The need for convergence also extends to the Corporate Sustainability Reporting Directive (CSRD). The upcoming CSRD mandates detailed quantitative and qualitative disclosures about a company's activities and transition plans, introducing precise ESG-related KPIs.

By 2027, a significant number of financial market participants and advisors will be required to submit sustainability reports, providing the SFDR with a wealth of KPIs to enhance its effectiveness. These indicators will shape the strategies and portfolios of market participants, increasing their specificity and relevance. Regulatory emphasis on integrating a broader range of ESG KPIs into strategic frameworks is essential. Additionally, enabling market participants to utilise the diverse requirements of various legislations is crucial to developing more sophisticated, focused and transition-oriented strategies.

Summary Recommendations

Novel Product Categorisation System

There is a strong consensus on the need for a revamped product categorisation system under the SFDR. It is widely recognised that the SFDR has not fully met its intended objectives, highlighting the necessity for an updated and more effective categorisation framework.

Simplification of PAI Statement

We advocate for a more streamlined PAI Statement template, featuring fewer data points. This simplification would facilitate the collection of significant market data by financial market participants and advisors, allowing for voluntary disclosure of additional data. Additionally, the establishment of clear ESG terminology and a standardised set of formulars would significantly ease the implementation of these requirements.

Uniformity in Sustainability Definitions

The review of interconnected regulations reveals notable inconsistencies in the definitions of sustainability. These varying interpretations, arising from different initiatives, lead to mixed views on the EU's ecological transition commitment. Therefore, harmonising sustainability definitions across initiatives is critical to maintain a coherent approach to ecological transition.

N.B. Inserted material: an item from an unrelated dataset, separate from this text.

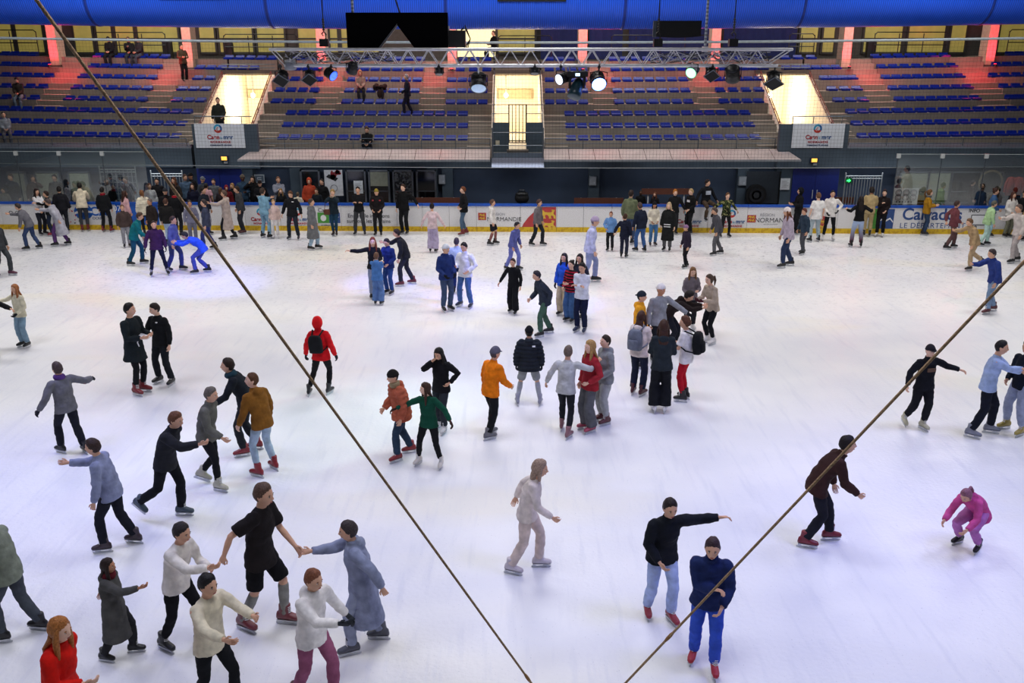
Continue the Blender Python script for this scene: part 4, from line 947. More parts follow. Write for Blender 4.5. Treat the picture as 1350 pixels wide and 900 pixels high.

Alignment with EU Taxonomy

Aligning the SFDR and the EU Taxonomy is a crucial aspect of our analysis. This effort aims to synchronise key indicators between the SFDR and the EU Taxonomy, especially regarding its six environmental objectives. However, it is important to address the existing differences, particularly in the application of the "Do No Significant Harm" principle.

Leveraging CSRD KPIs

The impending CSRD will soon require a large segment of financial market participants to submit comprehensive sustainability reports. These reports are expected to offer a wealth of KPIs that could significantly bolster the efficacy of the SFDR.